Here was this massive kid with a big smile that seemed to really turn things when it mattered. Big players can be typecast – he was 6-foot-5 and still kind of lanky at the time. He had the reach, but was he going to come in to fight? To poke pucks away? Big players aren’t typically electric goal-scorers.

Thankfully, we have the wonderful world of hindsight. And seven seasons after getting drafted in the first round by St. Louis, Thompson finds himself on the heels of Connor McDavid for the goal-scoring race, and could join elite company as a 60-goal scorer in the National Hockey League.

What in the world?

The now 6-foot-7, 218-pound monster has been virtually indestructible this season, recording 26 goals and 50 points in 32 games with a Buffalo Sabres team that’s going to need one heck of a second half to make the playoffs. And now, he’s just two goals behind McDavid for the scoring lead, beating out the likes of Leon Draisaitl, Jason Robertson, David Pastrnak and even Auston Matthews, who broke the 60-goal barrier in 2021-22.

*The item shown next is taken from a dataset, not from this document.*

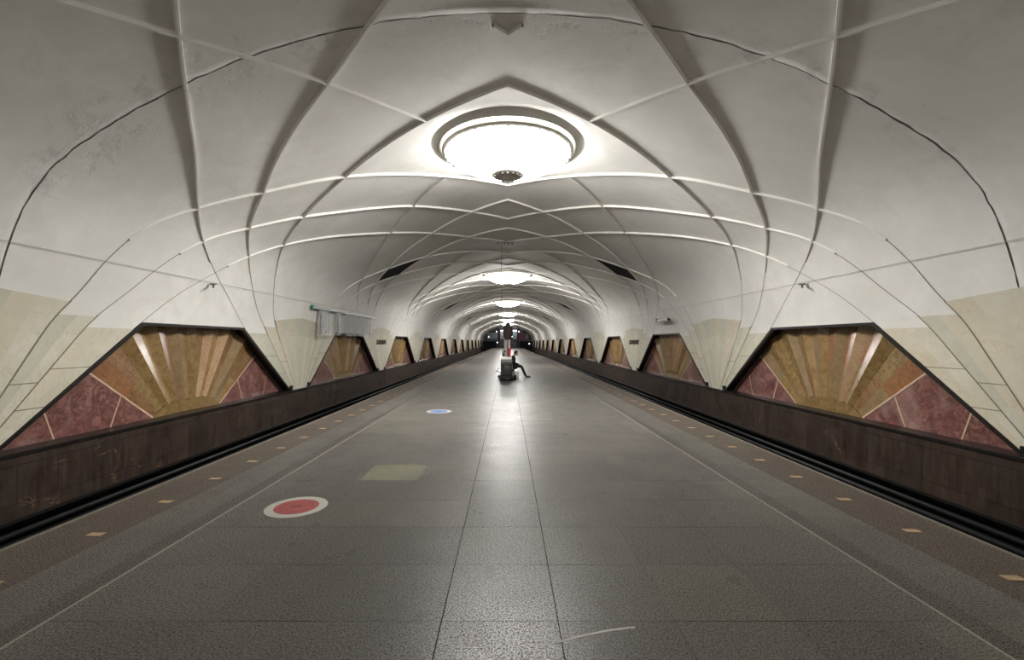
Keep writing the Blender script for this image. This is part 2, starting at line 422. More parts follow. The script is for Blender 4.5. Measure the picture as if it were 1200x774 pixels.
def make_rib(fn, zc, d, thmax, lo=23.0, ymin=Y0):
    steps = 40; runs = []
    for side in (-1, 1):
        pts = []; ns = []; hs = []
        for i in range(steps+1):
            th = lo+(thmax-lo)*i/steps; y = zc+d*fn(th)
            pts.append(pt(side, th, y)); ns.append(nrm(side, th) if th < 89 else Vector((0, 0, -1))); hs.append(rib_height(th))
        runs.append((pts, ns, hs))
    mb = MB()
    if thmax >= 89.9:
        l, r = runs
        segs = [(l[0]+r[0][::-1][1:], l[1]+r[1][::-1][1:], l[2]+r[2][::-1][1:])]
    else: segs = runs
    any_ = False
    for pts, ns, hs in segs:
        cur = []
        for i in range(len(pts)+1):
            ok = i < len(pts) and ymin < pts[i].y < Y1
            if ok: cur.append(i)
            elif cur:
                if len(cur) > 2: sweep(mb, [pts[k] for k in cur], [ns[k] for k in cur], [hs[k] for k in cur]); any_ = True
                cur = []
    if any_:
        o = mb.build('rib', M_RIB, ceiling)
    # below the haunch the rib thins out into a fine dark joint
    jb = MB(); ok_ = False
    for side in (-1, 1):
        vv = []; ff = []; c = 0
        for i in range(17):
            th = TH0-.3+(lo+1.5-TH0)*i/16; y = zc+d*fn(th)
            if not (ymin+.1 < y < Y1-.1): continue
            q = pt(side, th, y)+nrm(side, th)*.006; vv += [q-Vector((0, .011, 0)), q+Vector((0, .011, 0))]
            if c: ff.append((2*c-2, 2*c-1, 2*c+1, 2*c))
            c += 1
        if ff: jb.add(vv, ff); ok_ = True
    if ok_: jb.build('rib_joint', M_RJOINT, ceiling)
for k in range(-3, NP_+1):
    zc = ZP0+P*k
    for d in (1, -1):
        make_rib(RIBC, zc, d, 90)
        make_rib(RIBB, zc, d, 90, ymin=6.6 if (k == -1 and d == 1) else Y0)
        crown = zc+d*15.705
        lampbay = any(abs(crown-L) < 1 for L in LAMPS) or (k+2*d) % 2 == 1
        make_rib(RIBA, zc, d, 77 if lampbay else 90)

# long crack across the vault above the nearest piers, and thin joint lines along its haunches
mb = MB(); random.seed(3)
pts = []; ns = []
for side, rng in ((-1, range(0, 61)), (1, range(59, -1, -1))):
    for i in rng:
        th = TH0+(90-TH0)*i/60
        jit = (random.random()-.5)*.03 if th > 22 else 0
        pts.append(pt(side, th, 6.56+jit)); ns.append(nrm(side, th) if th < 89 else Vector((0, 0, -1)))
n = len(pts); vv = []; ff = []
for i in range(n):
    wd = .006+.008*random.random(); pts_ = pts[i]+ns[i]*.006
    vv += [pts_-Vector((0, wd, 0)), pts_+Vector((0, wd, 0))-ns[i]*.004]
for i in range(n-1): ff.append((2*i, 2*i+1, 2*i+3, 2*i+2))
mb.add(vv, ff); 
mb.build('crack', M_CRACK, ceiling)
# plaster lip sagging along the near edge of the crack
mb = MB(); random.seed(8); vv = []; ff = []
for i in range(n):
    h = .004+.016*max(0, math.sin(i*.23+.6)+.3*random.random())*(1 if 34 < i < 90 else .1)
    vv += [pts[i]-Vector((0, .16, 0))-ns[i]*.003, pts[i]-Vector((0, .03, 0))+ns[i]*h, pts[i]-Vector((0, .012, 0))-ns[i]*.003]
for i in range(n-1):
    for k in range(2): ff.append((3*i+k, 3*i+k+1, 3*i+k+4, 3*i+k+3))
mb.add(vv, ff, 0, True); mb.build('plaster_lip', M_PLASTER, ceiling)
for side in (-1, 1):
    mb = MB(); thl = 17.6
    mb.tube([pt(side, thl, Y0)+nrm(side, thl)*.03, pt(side, thl, Y1)+nrm(side, thl)*.03], .004, 6)
    o = mb.build('cable', plain('cable_grey', (168, 164, 156), .6))
    tag(o, 'thin grey cable running along the %s haunch of the vault' % ('left' if side < 0 else 'right'), 'cable', 'cables along the vault')

# ------------------------------------------------------------------ pier facing of cream marble
def pier_facing(side, zc, name):
    mb = MB(); jb = MB(); rows = 12
    ins = .014
    def P3(o, z, lift=ins):
        return (side*(x_of_z(z)-lift), zc+o, z)
    # centre field: 8 slabs fanning out of the foot, gable-shaped top
    def patch(u0, u1, flo, fhi, top0, top1, mi):
        vv = []; ff = []
        for r_ in range(rows+1):
            v = r_/rows
            for u, tp in ((u0, top0), (u1, top1)):
                z = PTOP+(tp-PTOP)*v
                a = flo(z)*(1-u)+fhi(z)*u
                vv.append(P3(a, z))
        for r_ in range(rows): ff.append((2*r_, 2*r_+1, 2*r_+3, 2*r_+2))
        mb.add(vv, ff, mi)
    rnd = random.Random(int(zc*10)+side)
    cL = lambda z: -off('C', z); cR = lambda z: off('C', z)
    for s in range(8):
        t0, t1 = s/8, (s+1)/8
        tp = lambda t: 2.60-.17*abs(2*t-1)
        patch(t0, t1, cL, cR, tp(t0), tp(t1), rnd.choice([0, 1, 0, 1, 2]))
    for sg in (-1, 1):
        for (fa, fb, tp, nslab) in (('C', 'B', 2.21, 2), ('B', 'A', 2.01, 2)):
            flo = lambda z, fa=fa: sg*off(fa, z); fhi = lambda z, fb=fb: sg*off(fb, z)
            for s in range(nslab): patch(s/nslab, (s+1)/nslab, flo, fhi, tp, tp, rnd.choice([0, 1, 2]))
        # dark joints that continue the vault ribs down to the foot
        for fam, tp in (('C', 2.44), ('B', 2.22)):
            vv = []; ff = []
            for r_ in range(rows+1):
                z = PTOP+(tp-PTOP)*r_/rows; a = sg*off(fam, z)
                vv += [P3(a-.012, z, .02), P3(a+.012, z, .02)]
            for r_ in range(rows): ff.append((2*r_, 2*r_+1, 2*r_+3, 2*r_+2))
            jb.add(vv, ff)
        # short bed joints
        for (fa, fb, z) in (('C', 'B', 1.1), ('B', 'A', 1.3), ('B', 'A', .7)):
            jb.add([P3(sg*off(fa, z), z, .018), P3(sg*off(fb, z), z, .018), P3(sg*off(fb, z+.012), z+.012, .018), P3(sg*off(fa, z+.012), z+.012, .018)], [(0, 1, 2, 3)])
    o = mb.build('marble_pier', M_CREAM); jb.build('joint', M_CREAM_JOINT, o)
    # little black stone shoes at the foot
    for sg in (-1, 1):
        sb = MB(); sb.box(side*(A-.06), side*(A+.1), zc+sg*.68-.09, zc+sg*.68+.09, PTOP, PTOP+.16)
        sb.build('corner_block', M_FRAME, o)
    return o
SIDE = {-1: 'left', 1: 'right'}
for side in (-1, 1):
    for k in range(-1, NP_-1):
        zc = ZP0+P*k
        o = pier_facing(side, zc, 'marble_pier')
        pos = 'just behind the camera' if k < 0 else 'nearest the camera, cut off by the picture edge' if k == 0 else '%s from the camera' % ORD[k]
        tag(o, 'cream marble facing of the %s-side pier %s' % (SIDE[side], pos), 'marble facing', 'cream marble pier facings', 'structure')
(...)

This all feels out of nowhere. He had a major breakout season with 38 goals and 68 points last year, but he had just 35 points in his first 145 NHL games. So after catching everyone’s attention in 2021-22, the focus shifted to maintaining that and giving the Sabres the true scoring star they had missed for most of the decade.

But, looking back, there may have been some reason to believe that, once everything clicked, Thompson could become one of hockey’s most mystifying stars.